Na semana passada, nova atualização: talvez revejam amigos e familiares somente
em abril, quando terão completado dez meses em órbita.
Para a Boeing, cuja divisão de aviação civil há anos tenta
se recuperar dos problemas em sua frota de jatos comerciais 737 Max, o golpe
espacial é duro. A multinacional fora selecionada pela Nasa em 2014, com
a SpaceX de Elon Musk,
para desenvolver cápsulas capazes de absorver o ir e vir de astronautas da
Terra à Estação Espacial Internacional. Para isso, embolsou US$ 4,2 bilhões do
governo americano, mas já gastou mais de um terço para corrigir falhas
técnicas, de software, de material inflamável, válvulas defeituosas e sistema
de paraquedas falho. Enquanto isso, Musk nada de braçada. Será considerado o
salvador da pátria quando sua espaçonave Crew Dragon, da SpaceX, decolar de
Cabo Canaveral e resgatar Suni e Butch.
Uma longa permanência em órbita acarreta alterações físicas
conhecidas.
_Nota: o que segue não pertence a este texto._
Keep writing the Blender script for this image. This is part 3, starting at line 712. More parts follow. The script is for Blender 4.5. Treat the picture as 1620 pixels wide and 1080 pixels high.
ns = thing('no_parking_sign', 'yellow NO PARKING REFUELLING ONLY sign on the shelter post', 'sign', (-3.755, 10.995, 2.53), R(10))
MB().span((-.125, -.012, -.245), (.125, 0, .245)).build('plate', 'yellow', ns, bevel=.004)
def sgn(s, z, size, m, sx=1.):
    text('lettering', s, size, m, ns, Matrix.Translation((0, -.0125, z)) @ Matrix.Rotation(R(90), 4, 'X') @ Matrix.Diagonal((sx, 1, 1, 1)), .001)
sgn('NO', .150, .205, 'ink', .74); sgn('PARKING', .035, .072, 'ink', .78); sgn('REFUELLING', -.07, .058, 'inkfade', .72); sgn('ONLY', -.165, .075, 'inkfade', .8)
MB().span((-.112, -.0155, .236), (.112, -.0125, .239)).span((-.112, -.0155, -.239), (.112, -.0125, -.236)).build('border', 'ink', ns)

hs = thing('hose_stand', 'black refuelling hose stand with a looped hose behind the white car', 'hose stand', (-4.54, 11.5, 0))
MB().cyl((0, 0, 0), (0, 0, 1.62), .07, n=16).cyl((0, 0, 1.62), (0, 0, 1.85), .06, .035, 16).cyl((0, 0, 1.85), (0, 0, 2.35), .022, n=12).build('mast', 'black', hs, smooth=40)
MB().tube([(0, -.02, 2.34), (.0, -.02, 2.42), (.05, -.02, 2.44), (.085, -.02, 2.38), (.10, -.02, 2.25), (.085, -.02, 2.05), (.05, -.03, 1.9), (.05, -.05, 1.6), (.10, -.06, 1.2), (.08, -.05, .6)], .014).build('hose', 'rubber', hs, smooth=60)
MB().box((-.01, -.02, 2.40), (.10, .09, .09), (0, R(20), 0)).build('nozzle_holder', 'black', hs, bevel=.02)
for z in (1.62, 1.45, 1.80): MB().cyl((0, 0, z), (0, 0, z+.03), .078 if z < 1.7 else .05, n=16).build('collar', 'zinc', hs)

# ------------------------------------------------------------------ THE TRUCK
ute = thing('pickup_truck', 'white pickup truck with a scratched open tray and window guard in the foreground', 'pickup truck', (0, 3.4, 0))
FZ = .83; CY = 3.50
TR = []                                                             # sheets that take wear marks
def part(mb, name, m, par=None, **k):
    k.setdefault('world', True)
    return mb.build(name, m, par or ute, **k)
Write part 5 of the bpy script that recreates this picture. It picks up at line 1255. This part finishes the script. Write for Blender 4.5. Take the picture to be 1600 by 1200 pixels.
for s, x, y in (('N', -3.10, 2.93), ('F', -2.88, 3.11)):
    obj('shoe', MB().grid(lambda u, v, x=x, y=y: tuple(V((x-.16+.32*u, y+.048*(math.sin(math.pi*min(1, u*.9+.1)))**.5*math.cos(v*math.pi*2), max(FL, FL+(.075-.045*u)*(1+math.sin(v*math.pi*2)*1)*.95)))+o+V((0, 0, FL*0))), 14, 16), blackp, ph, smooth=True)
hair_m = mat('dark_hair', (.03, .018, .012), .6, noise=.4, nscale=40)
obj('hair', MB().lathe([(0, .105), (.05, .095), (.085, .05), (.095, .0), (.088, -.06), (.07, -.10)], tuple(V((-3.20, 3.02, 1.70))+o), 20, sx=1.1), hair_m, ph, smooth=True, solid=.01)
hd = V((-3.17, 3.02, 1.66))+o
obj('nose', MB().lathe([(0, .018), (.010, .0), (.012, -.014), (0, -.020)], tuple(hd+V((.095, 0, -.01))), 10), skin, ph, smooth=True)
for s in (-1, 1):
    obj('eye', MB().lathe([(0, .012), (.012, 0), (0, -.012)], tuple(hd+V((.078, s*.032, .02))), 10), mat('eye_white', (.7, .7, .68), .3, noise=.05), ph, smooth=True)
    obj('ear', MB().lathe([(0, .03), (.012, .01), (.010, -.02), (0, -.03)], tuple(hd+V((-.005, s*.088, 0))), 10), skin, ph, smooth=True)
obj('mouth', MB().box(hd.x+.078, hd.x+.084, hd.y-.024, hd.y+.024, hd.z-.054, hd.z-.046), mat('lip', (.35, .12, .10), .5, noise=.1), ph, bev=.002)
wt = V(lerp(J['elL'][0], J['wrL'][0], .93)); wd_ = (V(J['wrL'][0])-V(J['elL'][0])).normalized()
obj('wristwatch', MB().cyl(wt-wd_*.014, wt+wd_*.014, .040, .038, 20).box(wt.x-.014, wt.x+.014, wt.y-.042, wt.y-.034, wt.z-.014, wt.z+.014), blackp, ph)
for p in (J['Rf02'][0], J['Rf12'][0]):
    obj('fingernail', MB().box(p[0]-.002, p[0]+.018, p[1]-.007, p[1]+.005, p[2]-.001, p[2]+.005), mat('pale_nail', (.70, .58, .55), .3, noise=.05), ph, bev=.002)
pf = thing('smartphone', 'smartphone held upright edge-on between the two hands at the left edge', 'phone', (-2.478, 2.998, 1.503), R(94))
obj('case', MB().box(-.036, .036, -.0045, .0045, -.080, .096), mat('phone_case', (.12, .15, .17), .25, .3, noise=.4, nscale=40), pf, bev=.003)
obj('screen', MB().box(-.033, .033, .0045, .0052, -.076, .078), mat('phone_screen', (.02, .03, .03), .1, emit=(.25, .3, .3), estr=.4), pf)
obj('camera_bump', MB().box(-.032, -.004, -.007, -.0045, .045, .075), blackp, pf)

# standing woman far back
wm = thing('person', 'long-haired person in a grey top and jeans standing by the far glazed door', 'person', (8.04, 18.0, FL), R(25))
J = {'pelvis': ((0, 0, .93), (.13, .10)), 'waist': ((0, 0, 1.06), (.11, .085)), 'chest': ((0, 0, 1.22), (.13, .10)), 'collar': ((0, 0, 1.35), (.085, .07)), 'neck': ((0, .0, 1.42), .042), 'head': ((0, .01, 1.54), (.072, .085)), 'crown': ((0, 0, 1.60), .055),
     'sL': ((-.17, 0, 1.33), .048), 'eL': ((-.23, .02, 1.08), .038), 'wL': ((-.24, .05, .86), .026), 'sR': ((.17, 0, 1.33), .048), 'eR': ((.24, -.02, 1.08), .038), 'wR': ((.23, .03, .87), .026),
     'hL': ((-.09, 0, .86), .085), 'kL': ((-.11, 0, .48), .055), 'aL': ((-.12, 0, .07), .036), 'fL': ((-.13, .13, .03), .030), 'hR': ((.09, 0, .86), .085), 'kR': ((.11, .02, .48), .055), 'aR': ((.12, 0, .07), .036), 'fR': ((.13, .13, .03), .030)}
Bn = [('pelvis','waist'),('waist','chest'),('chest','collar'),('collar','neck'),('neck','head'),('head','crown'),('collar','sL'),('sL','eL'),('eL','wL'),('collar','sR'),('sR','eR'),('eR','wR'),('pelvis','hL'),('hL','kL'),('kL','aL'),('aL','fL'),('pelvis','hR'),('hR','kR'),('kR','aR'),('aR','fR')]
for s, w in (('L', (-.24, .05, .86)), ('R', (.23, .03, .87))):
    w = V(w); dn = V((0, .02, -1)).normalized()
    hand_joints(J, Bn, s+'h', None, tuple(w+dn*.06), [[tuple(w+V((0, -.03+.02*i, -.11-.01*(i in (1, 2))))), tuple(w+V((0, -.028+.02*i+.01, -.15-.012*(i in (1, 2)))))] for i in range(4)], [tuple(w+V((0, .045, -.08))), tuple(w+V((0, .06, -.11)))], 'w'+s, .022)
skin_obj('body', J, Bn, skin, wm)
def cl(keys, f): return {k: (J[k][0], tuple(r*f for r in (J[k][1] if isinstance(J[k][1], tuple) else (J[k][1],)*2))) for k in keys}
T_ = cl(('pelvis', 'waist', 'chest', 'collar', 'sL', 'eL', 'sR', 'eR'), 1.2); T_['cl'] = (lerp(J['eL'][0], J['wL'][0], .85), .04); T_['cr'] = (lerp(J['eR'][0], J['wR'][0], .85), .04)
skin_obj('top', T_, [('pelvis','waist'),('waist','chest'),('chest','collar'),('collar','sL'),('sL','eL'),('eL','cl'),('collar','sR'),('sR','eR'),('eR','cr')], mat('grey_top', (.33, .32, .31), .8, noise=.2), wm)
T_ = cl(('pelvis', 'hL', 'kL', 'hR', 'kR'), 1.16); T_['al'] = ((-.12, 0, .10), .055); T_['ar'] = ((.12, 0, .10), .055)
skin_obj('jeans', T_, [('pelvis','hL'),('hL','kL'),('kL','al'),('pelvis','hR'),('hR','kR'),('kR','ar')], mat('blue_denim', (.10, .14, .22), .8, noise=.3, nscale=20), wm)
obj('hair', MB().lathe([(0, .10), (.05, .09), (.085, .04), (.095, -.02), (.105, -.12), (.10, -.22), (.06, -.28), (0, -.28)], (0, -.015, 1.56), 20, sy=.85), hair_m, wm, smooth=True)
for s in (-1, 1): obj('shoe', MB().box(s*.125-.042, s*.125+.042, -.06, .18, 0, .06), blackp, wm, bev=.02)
Sem o efeito da gravidade, o rosto tende a inchar, uma vez que o
sangue e os fluidos corporais ficam estocados na parte superior do corpo. A
massa muscular também pode diminuir em até 30% em casos de estadia longa, e a
massa óssea sofre desmineralização com perda de força. A visão, a pele e até
mesmo o desempenho cognitivo costumam exigir cuidados especiais no retorno dos
desbravadores espaciais.
Muitos precisam reaprender a andar com naturalidade. Por
isso, recomenda-se aqui a Suni e Butch a leitura de “Caminhar, uma filosofia”,
do pensador francês Frédéric Gros. Trata-se de uma coletânea de ensaios,
sensível e erudita, sobre as muitas maneiras de irmos de A até B — seja em
peregrinação, a passeio, em marcha de protesto, em fuga, para pensar, criar,
aprender, Gros descreve assim nosso andar pela vida:
— Ao caminhar, você escapa da própria ideia de identidade,
da tentação de ser alguém, de ter um nome e uma história... A liberdade no
caminhar reside em não ser ninguém; pois o corpo que caminha não tem história,
é apenas um redemoinho no fluxo da vida imemorial.